Sento il pianoforte che suona, in questa immensa sala, le tue dita suonano. Tu canti. Io ascolto.

In-trattienimi, non farmi distrarre.

Attore, che cosa canti? Un lamento per Medea? Ma lei non è solo una maschera, forse?

No, non è solo una maschera. Purtroppo.

Ogni giorno vedo Medea. Ogni giorno sul giornale, preghiera del mattino, bambini uccisi da padri, madri, tutti Medea.

Medea è tra noi. Nuda, magari, come quella ragazza in piedi, sul palcoscenico.

Medea è quella parte di me che dispera, che non si affida.

Medea è chi uccide piuttosto che lasciarsi uccidere.
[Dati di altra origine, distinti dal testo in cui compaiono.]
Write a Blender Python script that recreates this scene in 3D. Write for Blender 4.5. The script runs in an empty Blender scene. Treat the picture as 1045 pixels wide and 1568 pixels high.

Medea ha ragione, tra tutti noi. Lei si vendica.

Lei è la cecità di chi non vuole vedere e si copre il cuore, ma non gli occhi. Gli occhi vedono tutto, però.

Medea è chi si fa giustizia da sè, chi usa il proprio corpo, chi dice bugie a fin di bene, chi lascia il marito perché, a 40 anni, deve fare ciò che vuole.

Così si uccidono i figli: al male si risponde col male, alla sofferenza con la sofferenza, al tradimento col tradimento.

Così i frutti sono nati invano. Ma non davanti a Dio.

Chiediti dov’è Dio, davante a una madre che dimentica il figlio, lo uccide dentro.

E poi, attore, cercala seriamente, la risposta.